Comment by morbia

3 years ago

Yeah as someone who spent 4 years of his life calculating a second order term (Next-to-Next-to-Leading-Order), I have often wondered the same thing! In my original post I grossly simplified how challenging it is to calculate terms in perturbative QCD, even when in the perturbative regime. To name a few:-

* Two loop calculations are extremely challenging on an algebraic level

* You get low energy (called 'infrared red') infinities appearing at low energies. These need to cancel between all your contributing terms, and getting them to cancel is really really challenging.

* The numerical Monte Carlo approaches become extremely computationally intensive because of high dimensional integrals and numerical instability caused by point 2

It was not uncommon for calculations of single terms to involve multiple PhD students over a decade or more.

Throughout my PhD I certainly felt like something was fundamentally 'wrong' with the approach. Alas, I wasn't smart enough to rewrite the field with a whole new way of thinking so bailed instead.

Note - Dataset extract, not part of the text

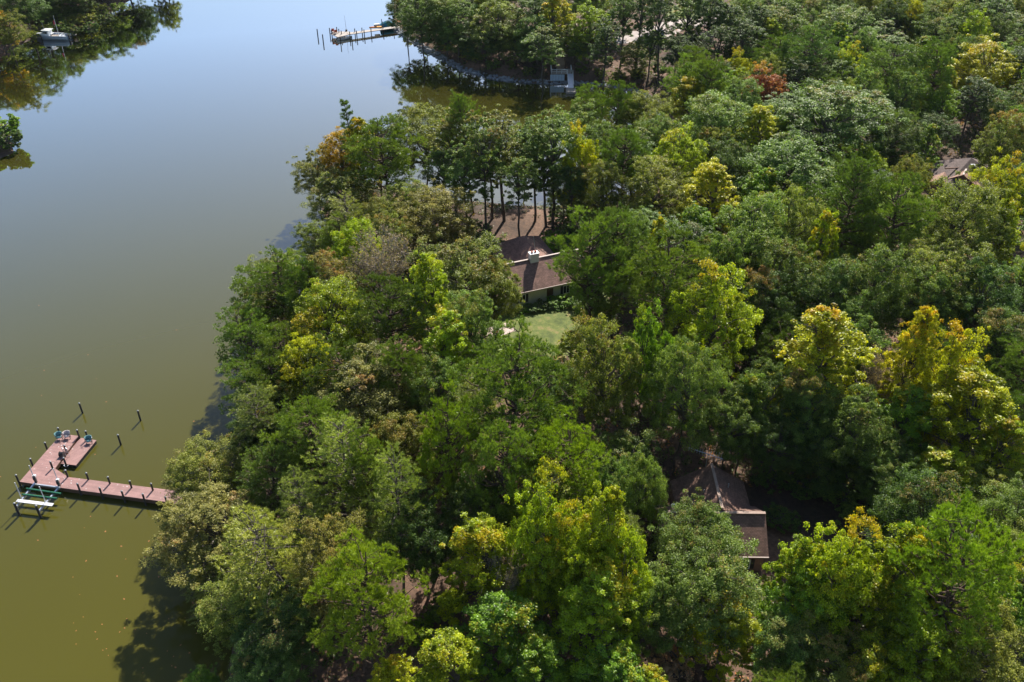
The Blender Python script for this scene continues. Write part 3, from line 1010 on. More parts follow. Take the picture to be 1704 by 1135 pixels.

>It was not uncommon for calculations of single terms to involve multiple PhD students over a decade or more.

Forgive my ignorance, but what does calculating this sort of look like? I am not a mathematician or even math-adjacent.

  • There are many components to such a calculation that can be split up amongst different research groups. I won't go into detail on all of those but essentially it boils down into two main categories of components to the calculation:-

    * Analytical integrals - This is a big algebraic task where you're trying to compute an equation that can be written by hand. For example, if you have 1-loop diagram [1] then the particle in the loop effectively becomes an integral over all possible momentum configurations that particle can have. One-loop is a hard problem but reasonably 'solved', 2-loops is extremely challenging.

    * Numerical integrals - This is typically using Monte Carlo techniques to numerically integrate over all possible momentum configurations of the incoming and outgoing particles. Because you can have many particles, it becomes a high dimensional integral pretty quickly. Monte Carlo scales well with dimensionality, but not that well. Therefore you need serious computation power for non-trivial numerical integrals.

    Added to this fact is a fun feature of these calculations that infinities spring up all over the place. You have both a numerical and analytical game of getting these guys to cancel (they do, the calculation must be finite) but it is not a straightforward task at all.

    [1] https://en.wikipedia.org/wiki/One-loop_Feynman_diagram

    • I appreciate the insight. If you happen to see this reply, how does "canceling an infinity" work. Do you just keep trying new numbers until the infinities cancel out? I guess my confusion lies at how something can take years and where the manual aspect of these calculations comes in. I've run calculations that take minutes or even hours, but it's just one of those things where you walk away and do something else and then its done. There seems to be more of a "guess and check" aspect in high energy physics that maybe I'm not grasping.